On the Strictly Facts podcast, Deanna Lyncook was interviewed by Alexandria Miller on her research into schooling in the Caribbean and children of Caribbean migrants’ experiences within the British education system, discussing the racial inequality and discrimination underpinning both, and efforts made by parents and teachers to overcome them.
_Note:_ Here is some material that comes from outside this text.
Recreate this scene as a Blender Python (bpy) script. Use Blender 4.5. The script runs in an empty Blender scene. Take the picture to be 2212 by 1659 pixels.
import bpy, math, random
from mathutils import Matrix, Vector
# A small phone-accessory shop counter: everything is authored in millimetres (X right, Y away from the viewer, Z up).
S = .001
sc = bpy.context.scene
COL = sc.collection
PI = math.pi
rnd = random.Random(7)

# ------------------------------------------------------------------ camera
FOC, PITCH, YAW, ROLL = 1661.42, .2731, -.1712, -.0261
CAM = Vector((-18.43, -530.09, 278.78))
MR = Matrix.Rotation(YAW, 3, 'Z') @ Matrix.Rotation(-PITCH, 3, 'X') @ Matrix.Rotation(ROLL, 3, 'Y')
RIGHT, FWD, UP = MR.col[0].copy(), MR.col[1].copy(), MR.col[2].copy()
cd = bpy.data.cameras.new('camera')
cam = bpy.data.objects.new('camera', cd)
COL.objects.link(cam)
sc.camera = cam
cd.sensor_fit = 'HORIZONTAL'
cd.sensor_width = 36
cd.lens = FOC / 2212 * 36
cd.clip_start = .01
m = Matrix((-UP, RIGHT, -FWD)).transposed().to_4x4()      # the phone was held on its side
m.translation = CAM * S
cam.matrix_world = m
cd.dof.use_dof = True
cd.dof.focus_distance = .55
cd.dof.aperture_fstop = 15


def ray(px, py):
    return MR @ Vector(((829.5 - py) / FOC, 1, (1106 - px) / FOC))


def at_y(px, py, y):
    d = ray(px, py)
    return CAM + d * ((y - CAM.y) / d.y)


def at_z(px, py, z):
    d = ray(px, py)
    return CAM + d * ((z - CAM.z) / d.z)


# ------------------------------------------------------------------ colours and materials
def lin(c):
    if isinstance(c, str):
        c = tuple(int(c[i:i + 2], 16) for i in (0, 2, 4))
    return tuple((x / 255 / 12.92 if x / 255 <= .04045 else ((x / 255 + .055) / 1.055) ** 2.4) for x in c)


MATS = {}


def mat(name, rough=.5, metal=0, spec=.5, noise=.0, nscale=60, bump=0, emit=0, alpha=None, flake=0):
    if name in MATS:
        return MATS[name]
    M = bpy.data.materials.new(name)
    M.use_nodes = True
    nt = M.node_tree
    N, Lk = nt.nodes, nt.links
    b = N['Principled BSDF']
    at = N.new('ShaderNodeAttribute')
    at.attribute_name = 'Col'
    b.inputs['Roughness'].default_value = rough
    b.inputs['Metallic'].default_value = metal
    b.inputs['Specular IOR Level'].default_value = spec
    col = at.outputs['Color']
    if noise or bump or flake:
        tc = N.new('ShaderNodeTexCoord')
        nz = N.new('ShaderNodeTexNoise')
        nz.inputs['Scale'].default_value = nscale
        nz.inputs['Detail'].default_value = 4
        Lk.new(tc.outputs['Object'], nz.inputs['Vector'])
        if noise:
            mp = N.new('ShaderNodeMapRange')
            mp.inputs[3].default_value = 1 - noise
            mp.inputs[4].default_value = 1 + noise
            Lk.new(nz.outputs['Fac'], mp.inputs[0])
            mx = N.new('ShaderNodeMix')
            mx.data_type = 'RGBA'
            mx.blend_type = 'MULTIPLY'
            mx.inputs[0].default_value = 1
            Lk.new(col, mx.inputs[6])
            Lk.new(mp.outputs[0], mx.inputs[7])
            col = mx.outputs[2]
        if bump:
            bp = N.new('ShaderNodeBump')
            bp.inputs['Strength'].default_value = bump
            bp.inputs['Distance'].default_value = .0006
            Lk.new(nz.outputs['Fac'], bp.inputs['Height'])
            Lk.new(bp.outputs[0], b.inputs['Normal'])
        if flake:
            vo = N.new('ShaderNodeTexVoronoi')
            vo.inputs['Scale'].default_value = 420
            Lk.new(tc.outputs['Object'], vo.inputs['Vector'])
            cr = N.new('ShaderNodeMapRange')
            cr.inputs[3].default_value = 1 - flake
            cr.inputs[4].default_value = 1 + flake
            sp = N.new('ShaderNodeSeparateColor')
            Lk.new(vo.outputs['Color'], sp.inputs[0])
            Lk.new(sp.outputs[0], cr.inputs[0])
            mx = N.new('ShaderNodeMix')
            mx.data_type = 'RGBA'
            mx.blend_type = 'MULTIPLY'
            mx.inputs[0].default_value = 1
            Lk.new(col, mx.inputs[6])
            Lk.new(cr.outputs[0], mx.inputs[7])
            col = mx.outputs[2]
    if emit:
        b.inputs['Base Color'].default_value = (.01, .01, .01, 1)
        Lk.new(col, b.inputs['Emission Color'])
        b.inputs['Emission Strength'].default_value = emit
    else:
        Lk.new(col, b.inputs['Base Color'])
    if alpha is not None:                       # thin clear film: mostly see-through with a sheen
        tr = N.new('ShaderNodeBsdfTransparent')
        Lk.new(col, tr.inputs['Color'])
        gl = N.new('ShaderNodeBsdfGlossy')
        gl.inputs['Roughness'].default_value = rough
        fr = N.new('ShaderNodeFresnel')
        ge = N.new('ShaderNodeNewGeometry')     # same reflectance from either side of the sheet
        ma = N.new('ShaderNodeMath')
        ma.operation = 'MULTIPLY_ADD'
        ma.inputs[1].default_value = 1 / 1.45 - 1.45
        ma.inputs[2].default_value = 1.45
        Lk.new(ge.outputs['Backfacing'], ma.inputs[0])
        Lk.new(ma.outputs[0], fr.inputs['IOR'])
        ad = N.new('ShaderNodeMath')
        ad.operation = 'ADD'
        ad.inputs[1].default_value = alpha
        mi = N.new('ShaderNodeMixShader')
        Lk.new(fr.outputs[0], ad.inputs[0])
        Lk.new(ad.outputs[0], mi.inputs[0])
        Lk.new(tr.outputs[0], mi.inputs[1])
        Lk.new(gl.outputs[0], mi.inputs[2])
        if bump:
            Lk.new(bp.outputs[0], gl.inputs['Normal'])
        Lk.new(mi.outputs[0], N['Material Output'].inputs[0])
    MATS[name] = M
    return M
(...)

Interviewed by Ari Barbalat, Paschalis Kitromilides spoke about his book Insular Destinies: Perspectives on the History and Politics of Modern Cyprus, paying particular attention to the early modern history of the island under Ottoman rule, including the development of Cypriot literature, religious thought, and historical scholarship, both in Cyprus and among its expatriates.
Film and genre
And on a (mostly) lighter note, three podcast episodes to recommend on the theme of genre in cinema:
In the first episode of their new podcast on the romantic comedy, In Front of Ira, Sabrina Mittermeier and Torsten Kathke, discussed the 1989 film When Harry Met Sally, its significance to the genre as a whole in establishing many of its key tropes, and its relationship with Jewish traditions of comedy, among other aspects.
On their Unclear and Present Danger podcast about the political and action thrillers of the 1990s, Jamelle Bouie and John Ganz discussed the 1994 TV film The Enemy Within, using it to think through some broader questions about constitutionalism, political legitimacy, and attempted coups in the US.
On the Why Theory podcast, Todd McGowan and Ryan Engley discussed science fiction as a cinematic genre and its philosophical underpinnings – including, most importantly, its wrestling with the possibilities and threats posed by technological advancement – through films such as Metropolis, The Thing from another World, Forbidden Planet, and 2001: A Space Odyssey.